Invisible hand of history
It is to the credit of the UNP that every Sri Lankan government since independence – regardless of political colour – has, in practice, followed the economic framework it introduced. From J.R. Jayewardene’s open economy in 1977 to the present day, even self-proclaimed socialist governments have found no viable alternative. No one, not even the most ardent populist, has come up with a different model that works. The NPP’s recent embrace of state–private partnerships is only the latest validation of this reality.
The stark irony is that the NPP which came to power by demonizing Wickremesinghe’s economic model, is now implementing that very same model – line by line. At its core, it is no longer a clash between political parties but between idealism and necessity. The NPP government, weighed down by the realities of governance, has learned that slogans cannot balance budgets and populism cannot substitute for policy.
The same voices that routinely accused right wing parties and notably the UNP of ‘selling the nation’ have been compelled to defend public–private ventures as ‘pragmatic modernization.’ In doing so, they run the risk of being labelled a movement that signals left but turns right.
Idealism and necessity
This profound departure from years of ideological orthodoxy is bound to cause deep internal fissures. Already, signs of unease are visible within the NPP’s ranks. Some members whisper privately that the “NPP tail is wagging the JVP dog,” while others question how a movement born from Marxist ideals can so quickly undermine itself by championing privatization and corporate partnerships. People are asking whether the promised system change is quietly turning into system recycle.
Meanwhile, in Ratnapura – far from the ideological battles in Colombo – people’s concerns remain grounded and practical. Many locals question why the government is focusing on selling state assets under the guise of tourism development when fundamental industry problems remain unaddressed. They point out that what the region actually needs is a proper mechanism for gem trading, being the country’s gem producing hub.

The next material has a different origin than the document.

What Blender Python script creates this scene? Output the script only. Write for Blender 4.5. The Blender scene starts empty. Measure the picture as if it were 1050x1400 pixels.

Measures should be taken to divert foreign tourists to the Ratnapura gem market and not to old state buildings turned in to hotels as the private sector has already fulfilled that requirement. These neglected buildings could instead be turned into complementary services for the gem trade such as modern laboratories to authenticate gems, as the region still does not have a single proper certification facility. For the people of Ratnapura, a high-end hotel is far less urgent than a functioning, trustworthy gem industry that can attract both investors and tourists; a reminder that development is meaningful only when it meets the real needs of the people.
Full Circle
In the end, Ranil Wickremesinghe’s call for privatization and the NPP’s reluctant acceptance of it exposes the deeper truth that Sri Lanka’s political divide is more rhetorical than real. From the JVP’s fiery Marxism of the 1970s to the NPP’s supposed technocratic pragmatism of today, the ideological pendulum has swung full circle. The very economic model that has historically been denounced by the JVP as the “root of all inequality” has now become its only viable roadmap for progress.
It is poetic justice or perhaps divine irony, that those who mocked Wickremesinghe are now guided by his playbook. Those who made it their life’s mission to dismantle his system now find themselves trying to survive by piecing it back together. Karma, as they say, has a remarkable sense of timing.